Robert W. Tolf | 2/1/2007

The River House has undergone serious upgrades in its recovery from hurricane damage.

River House
301 S.W. Third Ave.,
Fort Lauderdale
954/525-7661
ftlauderdaleriverhouse.com

The River House enters another season brighter and more beckoning than ever before in its long and varied presence smack on the shore of the New River. The recovery and rehabilitation from the hurricanes sparkles with new paint and varnish; inside and out there are serious upgrades in one of the city’s most historic properties.

The origins go back to the beginnings of Fort Lauderdale and the brothers Bryan, Reed and Tom, whose two mansions on the water in the heart of Himmarshee Village were joined to make one magnificent restaurant, known first as the Bryan Homes then the Chart House then Reed’s River House until 1999 when a pair of alums from the Mark Militello school of innovative restauranting, Tim Petrillo and Peter Boulukos, took over, installing their own kind of professionalism and most importantly hiring as executive chef and then partner Doug Riess, a veteran of Mark’s Place.
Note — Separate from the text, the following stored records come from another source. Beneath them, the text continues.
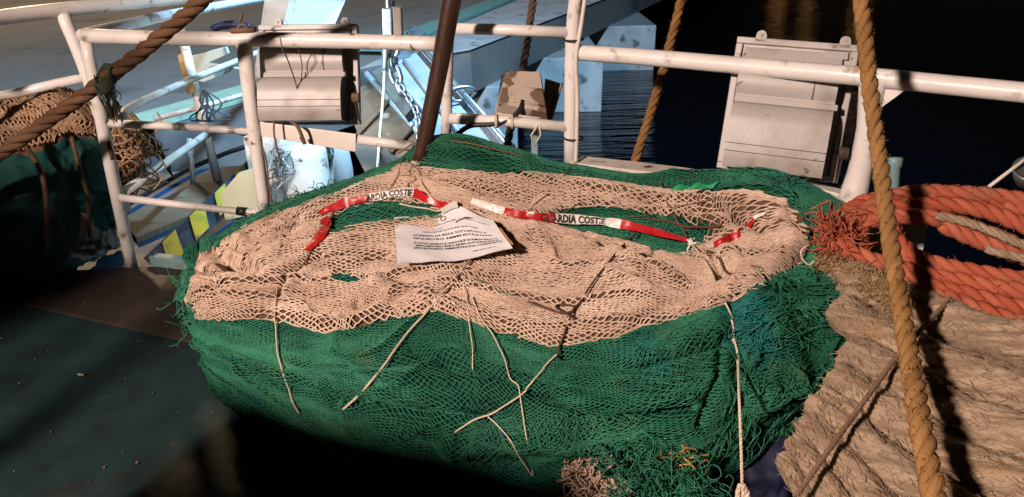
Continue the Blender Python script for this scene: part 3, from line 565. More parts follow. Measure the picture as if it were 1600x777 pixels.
#==LAMPS==
# ------------------------------------------------------------------ floodlights hung on the rail, seen from behind
def floodlight(tl, tr, bl, ytop, ybot, label, lit, seed):
    A = at_y(tl[0], tl[1], ytop[0]); B = at_y(tr[0], tr[1], ytop[1]); C = at_y(bl[0], bl[1], ybot)
    X = B-A; w = np.linalg.norm(X); X /= w; Zv = A-C; Zv -= X*np.dot(Zv, X); h = np.linalg.norm(Zv); Zv /= h; Yv = np.cross(Zv, X)      # Yv points outboard
    if Yv[1] < 0: Yv = -Yv
    O = C; t = thing('floodlight', O, label, 'floodlight', 'grey floodlights on the stern rail')
    Pp = lambda x, d, z: O+X*x+Zv*z-Yv*d            # d towards the deck
    # frame: a picture frame with a lip
    mb = MB(); e = 0.022
    for (x0, x1, z0, z1) in ((0, w, h-e, h), (0, w, 0, e), (0, e, e, h-e), (w-e, w, e, h-e)):
        mb.hexa([Pp(x0, -.018, z0), Pp(x1, -.018, z0), Pp(x1, .020, z0), Pp(x0, .020, z0)], [Pp(x0, -.018, z1), Pp(x1, -.018, z1), Pp(x1, .020, z1), Pp(x0, .020, z1)])
    mb.build('frame', M['grey_alu'], t, smooth=False, bevel=0.003)
    mb = MB(); mb.hexa([Pp(e, -.010, e), Pp(w-e, -.010, e), Pp(w-e, -.004, e), Pp(e, -.004, e)], [Pp(e, -.010, h-e), Pp(w-e, -.010, h-e), Pp(w-e, -.004, h-e), Pp(e, -.004, h-e)])
    mb.build('lens', lit, t, smooth=False)
    mb = MB(); mb.hexa([Pp(e, -.002, e), Pp(w-e, -.002, e), Pp(w-e, .006, e), Pp(e, .006, e)], [Pp(e, -.002, h-e), Pp(w-e, -.002, h-e), Pp(w-e, .006, h-e), Pp(e, .006, h-e)])
    mb.build('back_plate', M['grey_alu'], t, smooth=False)
    # housing: two rounded lobes and a stepped foot, extruded sideways
    prof = [(0.0, h-.03), (.018, h-.034), (.030, h-.075)]
    prof += [(.030+.070*math.sin(a), h-.078-.115*(1-math.cos(a))/1.6) for a in np.linspace(0.15, math.pi*.70, 12)]
    d1, z1 = prof[-1]; prof += [(d1+.002, z1-.010), (d1+.004, z1-.026)]
    zz = z1-.028; prof += [(d1+.004+.050*math.sin(a), zz-.07*(1-math.cos(a))) for a in np.linspace(0.1, math.pi*.5, 10)]
    dl, zl = prof[-1]; prof += [(dl+.003, .12), (dl+.004, .066), (dl+.001, .030), (dl-.008, .012), (.0, .008)]
    def extr(x0, x1, dd, m):
        mb = MB(); L = np.array([Pp(x0, max(d, 0)*(1 if d < .01 else 1)+ (dd if d > .01 else 0), z) for d, z in prof]); Rr = np.array([Pp(x1, d+(dd if d > .01 else 0), z) for d, z in prof])
        mb.grid(np.stack([L, Rr], 1), m)
        for s, P in ((0, L), (1, Rr)):
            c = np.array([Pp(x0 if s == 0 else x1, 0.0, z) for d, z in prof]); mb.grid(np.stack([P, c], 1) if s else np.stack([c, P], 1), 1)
        return mb
    xs = 0.70*w
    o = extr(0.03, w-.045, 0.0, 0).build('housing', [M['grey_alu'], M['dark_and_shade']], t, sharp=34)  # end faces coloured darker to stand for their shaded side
    # seam between lamp and gear halves, raised band, foot lid
    mb = MB(); k = [i for i in range(3, 15)]; L = np.array([Pp(xs-.002, prof[i][0]+.0015, prof[i][1]) for i in k]); L2 = np.array([Pp(xs+.003, prof[i][0]+.0015, prof[i][1]) for i in k]); mb.grid(np.stack([L, L2], 1)); mb.build('seam', M['dark_and_shade'], t, smooth=False)
    mb = MB(); mb.hexa([Pp(.03, d1-.02, z1-.028), Pp(w-.035, d1-.02, z1-.028), Pp(w-.035, d1+.014, z1-.028), Pp(.03, d1+.014, z1-.028)], [Pp(.03, d1-.02, z1-.008), Pp(w-.035, d1-.02, z1-.008), Pp(w-.035, d1+.010, z1-.008), Pp(.03, d1+.010, z1-.008)]); mb.build('ridge', M['grey_alu'], t, smooth=False, bevel=.002)
    mb = MB(); a, b = xs+.01, w-.03; mb.hexa([Pp(a, .005, h-.05), Pp(b, .005, h-.05), Pp(b, .024, h-.05), Pp(a, .024, h-.05)], [Pp(a, .005, h-.024), Pp(b, .005, h-.024), Pp(b, .020, h-.024), Pp(a, .020, h-.024)]); mb.build('gear_cover', M['grey_alu'], t, smooth=False, bevel=.002)
    for zz_ in (0.092, 0.066):
        mb = MB(); dz = np.interp(zz_, [p[1] for p in prof[::-1]], [p[0] for p in prof[::-1]]); mb.tube([Pp(.028, dz+.0005, zz_), Pp(w-.043, dz+.0005, zz_)], .0014, 6); mb.build('lid_gap', M['dark_and_shade'], t)
    for x in (.20*w, .88*w):                         # two hinge tabs on the top edge
        mb = MB(); c = Pp(x, .0, h); r_ = .017
        pts = [c-X*r_-Zv*.012, c+X*r_-Zv*.012]+[c+X*r_*math.cos(q)+Zv*(.008+r_*math.sin(q)) for q in np.linspace(0, math.pi, 9)]
        mb.prism([p-Yv*.020 for p in pts], Yv*.022); mb.tube([c+Zv*.010-Yv*.024, c+Zv*.010-Yv*.016], .006, 10); mb.build('hinge', M['grey_alu'], t, smooth=False, bevel=.002)
    mb = MB(); s = w+.012                            # stirrup on the right side
    mb.hexa([Pp(s-.010, .03, .00), Pp(s-.004, .03, .00), Pp(s-.004, .06, .03), Pp(s-.010, .06, .03)], [Pp(s-.010, .10, .11), Pp(s-.004, .10, .11), Pp(s-.004, .13, .10), Pp(s-.010, .13, .10)])
    mb.lathe(Pp(s-.008, .105, .10), X, [(.0, .018), (.018, .018), (.020, .008), (.020, -.01), (0, -.01)], 14)
    mb.build('stirrup', M['rust'], t, smooth=False)
    return t, Pp(w/2, -.05, h/2), Yv, O
off_lens = mat('unlit_glass', (0.03, 0.03, 0.035), 0.1)
fl, cl, yl_, _ = floodlight((428, 40), (582, 38), (412, 196), (3.27, 3.25), 3.15, 'grey floodlight shining away over the quay, left one on the rail', emit('lit_cold_lens', (0.6, 0.85, 1.0), 30), 1)
fr_, cr_, yr_, _ = floodlight((1154, 58), (1345, 72), (1120, 262), (2.69, 2.54), 2.58, 'unlit grey floodlight on the rail over dark water, right one by the hemp rope', off_lens, 2)
lamp('floodlight_beam', 'SPOT', cl, 13, (0.50, 0.78, 1.0), 0.10, cl+np.array([0.45, 2.0, -0.85]), spot_size=R(125), spot_blend=0.55)

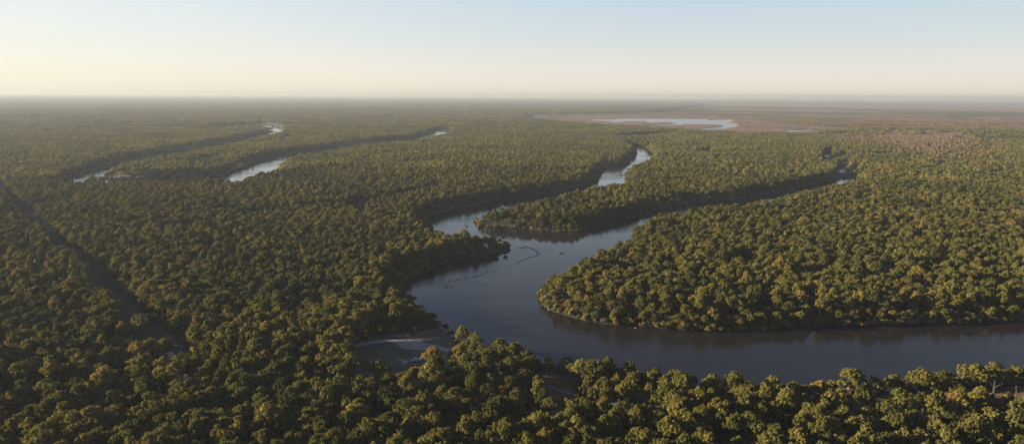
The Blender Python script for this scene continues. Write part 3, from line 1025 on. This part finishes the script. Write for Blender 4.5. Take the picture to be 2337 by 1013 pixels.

Riess reworked the menu several times, brought on board a pastry chef, Valentina Capaldo, general manager Shannon Ardo and catering director Viviane Morrison, establishing the lines of supply to provide “day boat fish,” Sterling Silver cuts of beef and reliably fresh local produce in the best Mark Militello tradition.
The wine list was improved mightily, with 21 featured wines by the glass, including Oregon’s King Estate Pinot Gris, sauvignon blanc from New Zealand, shiraz from Australia and cabernets and merlots from California.

The wines are great companions for such menu zingers as Vietnamese ginger-glazed lamb spare ribs with a tamarind-rum sauce and sweet onion relish; fried calamari with smoky jalapeno-honey dipping sauce and ancho-honey glaze; or the coconut-lime glazed Gulf shrimp and crab meat cocktail with avocado-mango-papaya, toasted garlic-lime vinaigrette and red and yellow curry — three of the eight starters from $5.95 to $14.95.
The 11 mains start at $18.95 for orecchiette pasta with spicy Italian sausage and pesto sauce, some broccoli and roast chicken spiked with toasted garlic, mozzarella and parmesan, or Moroccan-rubbed grilled double chicken breast with pumpkin-pistachio cous cous, feta, pomegranate syrup and a drizzle of yogurt tahini, served with curry pita chips.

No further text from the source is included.